The reality is that national and local laws are usually absent or do not answer the questions that have arisen from the problems of mining

On an international level, some binding treaties do exist, the countries who signed these, can rely on them. An example is the International Labor Organization (ILO) Convention 169 which states that indigenous communities have the right to be consulted before a mine starts to enter production. The progress of the exploitation has to be in accordance to the needs and safety of local communities. But this convention is often neglected. Even the ILO ‘Convention on Safety and Health in Mines’ which strives to minimize health and safety risks and offers the opportunity to organize unions, is often not complied with.

Gold mining is ruled by multinationals from the global North. This combination of multinationals with weak local governments and communities results more often than not in bribery and the neglect of international lawmaking. All this happens to enrich the few.

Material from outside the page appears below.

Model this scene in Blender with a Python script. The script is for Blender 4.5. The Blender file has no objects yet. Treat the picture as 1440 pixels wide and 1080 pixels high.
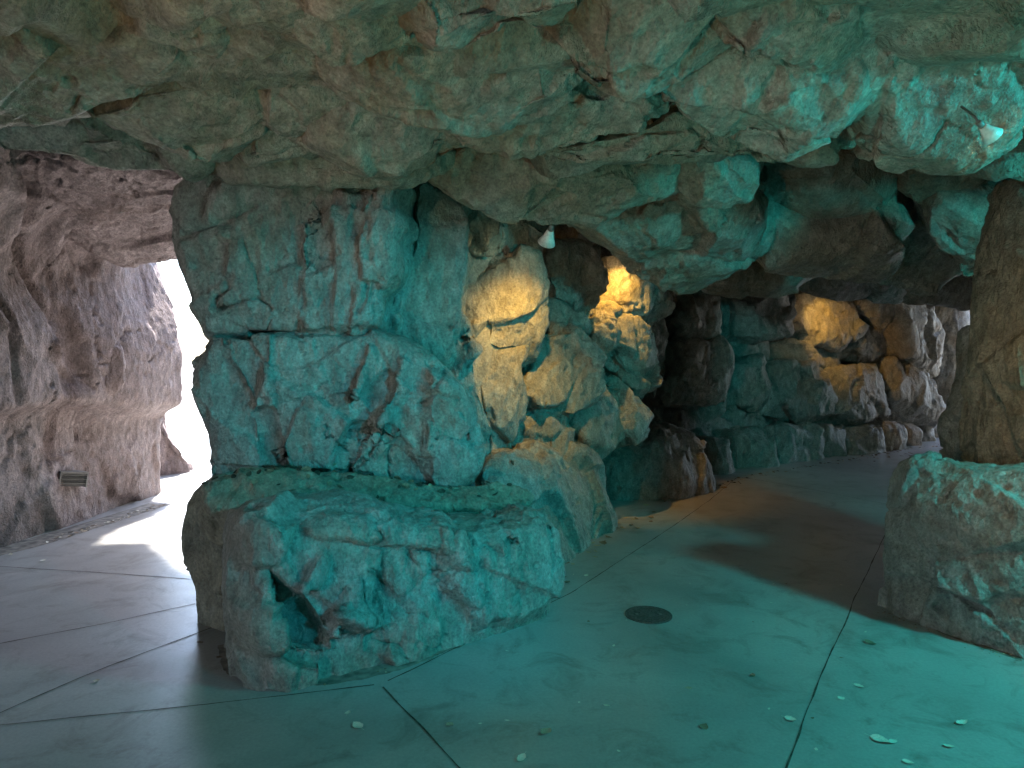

Still we see the possibilities to push for changes on the political and legislative level. National governments and international authoritative bodies can at least change the demand. Consuming countries can make demands for ethical trade and stimulate (more) sustainable alternatives and make regulations with import and export fees. Sustainable alternatives should be promoted where consuming irresponsible natural resources should be de-stimulated. In the European Union there is a high need to update the Raw Materials Initiative. Authoritative bodies often imply sustainable trade in their policies. In reality priorities are often given to securing scarce resources, regardless of the background and mode of extraction.

In order to influence policies, civil society and public opinion are important instruments of power. Within the global context, policies from the North which are aimed at the North really can improve the situation in the South. In the end, the Northern multinationals are pulling south to extend their activities, which legally would be impossible to carry out in their homelands.

Canada failed to take responsibility on 27 October 2010. The Canadian Parliament voted against the ‘Corporate Accountability of Mining, Oil or Gas in Developing Countries Act’. With this the possibility of keeping mining companies responsible for their malpractices, human rights abuses and environmental damage in foreign countries, was blocked. Largely due to the activities of the Prospectors and Developers Association of Canada. Canadian companies are responsible for the worst international violations.

The proposal was blocked by 140 votes to 134.